As sellers adapt to changes in the sales process, pivoting to an online-first approach can help unlock new opportunities today and into the future. Mastering the sales process—whether online or in-person—begins with knowing your buyer and creating a personalized content experience that addresses their unique needs. In this post, we’ll share three steps you can take to up-level your sales process and build trust with your leads, prospects, and customers in the process.
Champion training for new sales activities
There’s always an opportunity to fine-tune and prepare your sales team for continued growth. Even the most experienced sales reps find opportunities to train on new skills and tactics. The transition to virtual selling offers a natural opportunity to develop digital-first skills that can be leveraged across your sales organization.
Once upon a time, field sellers were the road warriors of your business’ sales organization. The transition to a virtual sales process has led to the adoption of a digital warrior mindset that asks sellers to change their approach. This shift also asks sellers to take into consideration the fast-changing needs of leads and prospects. While field sellers previously attended conferences and events to identify new leads, digital channels have become the new playing field for lead generation. The transition from in-person events to digital spaces requires sellers to embrace new expectations. Whereas traditional sales methodologies may have emphasized more transactional tactics, digital sales and social selling ask sellers to prioritize building trust and relationships with prospects.
Inside sales teams are equally affected by the adoption of digital-first sales processes. The highly-collaborative nature of inside sales previously called for in-person meetings, which have been replaced with video conferencing. Enabling collaboration across a remote, geographically dispersed sales team, requires the adoption of new productivity tools to mirror the in-person experience, online. Ensuring that your remote sales reps are proficient in productivity applications like Slack, Teams, or Zoom can help foster a higher degree of collaboration. Leveraging productivity tools that include features like virtual whiteboards, co-editing, and more, your sales team can collaborate to produce highly relevant content that tells your story in a way that resonates with your audience.
Embrace the power of storytelling
With almost every touchpoint taking place in digital channels, sales and marketing teams are under greater pressure to stand out from the crowd.

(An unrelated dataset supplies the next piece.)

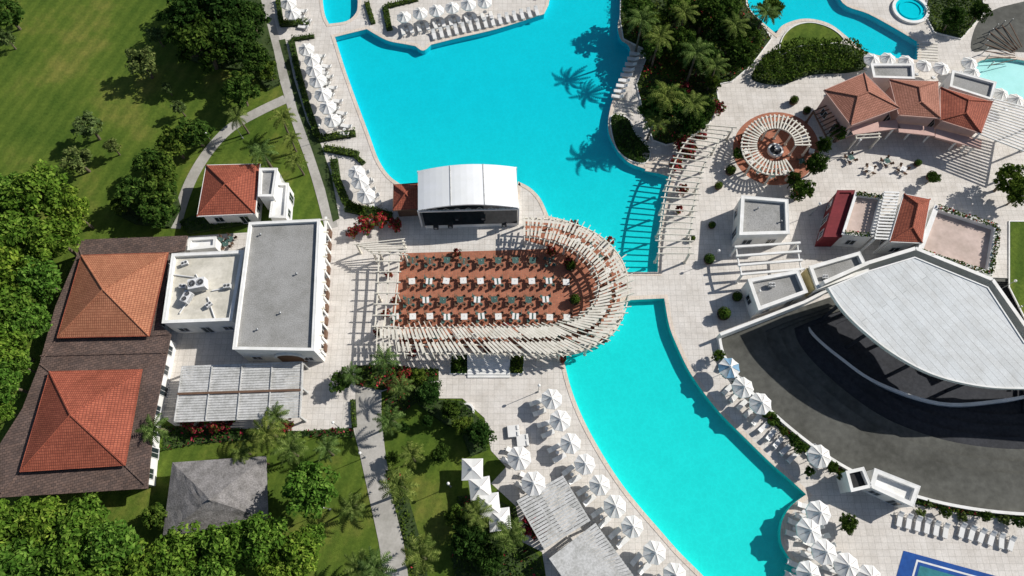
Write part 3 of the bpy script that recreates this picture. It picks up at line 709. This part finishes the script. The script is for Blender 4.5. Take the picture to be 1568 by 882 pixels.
pergola('terrace_pergola', [(1522, 152), (1500, 205)], [(1600, 172), (1590, 240)], 4.5, .6, .16, .2, STUC, 3.5, .3, 2, sm=False)

# fountain
w = MB(); c = g(1186, 232)
w.cyl((c.x, c.y, .05), (c.x, c.y, .45), 1.2, 1.2, 24, STUC, False)
cir = [Vector((c.x+1.2*math.cos(i*.2618), c.y+1.2*math.sin(i*.2618), 0)) for i in range(24)]
w.strip(cir, -.3, 0.01, .05, .5, STUC); w.poly(cir, [], .35, NAVY); w.cyl((c.x, c.y, .1), (c.x, c.y, 1.1), .2, .12, 12, STUC); w.cyl((c.x, c.y, 1.1), (c.x, c.y, 1.25), .2, .45, 16, STUC)
w.obj('fountain')
w = MB(); c = g(714, 630); cir = [Vector((c.x+1.1*math.cos(i*.2618), c.y+1.1*math.sin(i*.2618), 0)) for i in range(24)]
w.strip(cir, -.25, 0, .0, .45, STUC); w.poly(cir, [], .2, PATH); w.box((c.x, c.y, .2), 1.4, .06, .1, METAL, .6); w.obj('foot_shower_basin')

# red terrace
terr = smooth([(614, 388, 1), (850, 381, 1), (890, 394), (912, 415), (920, 440), (911, 468), (888, 487), (855, 497, 1), (598, 500, 1)])
sheet('terracotta_terrace', terr, .05, BRICK)
# stage
e = empty('stage_pavilion')
w = MB(); fl = G([(640, 300), (792, 296), (792, 346), (652, 350)]); w.prism(fl, .03, .9, STUC, DARK); w.obj('stage_floor', e)
w = MB(); NN = 16; z0 = 5.0
TL, TR, BL, BR = g(640, 262, z0), g(790, 256, z0), g(640, 322, z0), g(794, 318, z0)
def arch(f): return 1.3*math.sin(math.pi*f)**.9 if 0 < f < 1 else 0
for i in range(NN):
    f0, f1 = i/NN, (i+1)/NN
    a = TL.lerp(TR, f0)+Vector((0, 0, arch(f0))); b = TL.lerp(TR, f1)+Vector((0, 0, arch(f1)))
    c = BL.lerp(BR, f0)+Vector((0, 0, arch(f0))); d = BL.lerp(BR, f1)+Vector((0, 0, arch(f1)))
    w.face([c, d, b, a], MEMB)
    dz = Vector((0, 0, -.25)); w.face([c+dz, a+dz, b+dz, d+dz], MEMB); w.face([c+dz, d+dz, d, c], MEMB); w.face([b+dz, a+dz, a, b], MEMB)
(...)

In order to rise above the clutter, businesses are jockeying to master the art of storytelling. It’s no longer enough to share generic, product-driven content with your prospects. On average, the modern buyer is deeply engaged in researching solutions and is more familiar with a business and its product in the early stages of the sales process. With more buyers conducting their own research, sellers who demonstrate an interest in a buyer’s unique needs can create personalized content experiences that help support the buyer’s journey. So, rather than employing a sell-first approach with prospects, the most effective sellers seek to understand a prospect’s challenges and connect them to viable solutions.

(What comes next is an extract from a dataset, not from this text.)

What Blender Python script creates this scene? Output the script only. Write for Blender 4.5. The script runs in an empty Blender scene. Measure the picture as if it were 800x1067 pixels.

Why is personalization so important? For starters, personalization helps your business stand out in a crowded content ecosystem. In an environment where B2B buyers receive roughly 128.8 billion emails daily, 57% of buyers find the content they receive to be useless. Simply put, sharing the same generic content across your audience is ineffective. That doesn’t have to be the case. Innovative technologies like sales enablement solutions, make it possible to tell the right story to the right buyer at the right time. The most impactful stories follow these three pillars:
- Be truthful – tell a meaningful story that is supported by data.

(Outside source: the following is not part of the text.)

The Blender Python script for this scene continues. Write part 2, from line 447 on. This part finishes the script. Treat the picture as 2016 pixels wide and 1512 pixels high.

- Be memorable – tell a story that inspires your audience and leaves an impression that helps you differentiate from the competition.
- Be repeatable – tell your story in such a way that it is simple to remember and share—especially with colleagues and other stakeholders in the buyer’s journey.
The way that you deliver your story also matters to the audience. As you develop your story, it’s important to address your audience’s needs throughout the sales process. To ensure alignment with your buyer’s needs, content should map to the three stages of the buyer’s journey:
- Awareness – the buyer is researching solutions that address their challenges or pain points
- Consideration – the buyer has identified viable solutions and is interested in additional information and proof points to demonstrate a product’s efficacy
- Decision making – after extensive research and interaction with a sales representative, the buyer is ready to select and onboard a solution.
Facilitate greater connectivity and GTM alignment
In order to make the most of your audience engagement, sales and marketing have to be on the same page. Building cohesion between the two teams means establishing a set of shared goals, as well as an ongoing communication channel to ensure that their collective efforts are successful. Tracking content analytics and data in your sales process allows both teams to measure what’s effective and make intelligent decisions about how best to adjust and ensure success moving forward.
Sales enablement tools can help both parties gain visibility into the sales process and determine how to optimize sales and marketing activities. When integrated with a customer relationship management (CRM) tool, marketers and sellers can gain clarity about which content works best at different stages of the buyer’s journey. It also allows for greater collaboration among sellers, heading into a pitch or call with prospects and opportunities. CRM integrations also bolster sales velocity by decreasing the amount of time sellers spend in content discovery, through predictive content that is rooted in performance data. In effect, sales enablement tools can help break down barriers by connecting disparate teams with the shared knowledge, resources, and data to keep things running smoothly.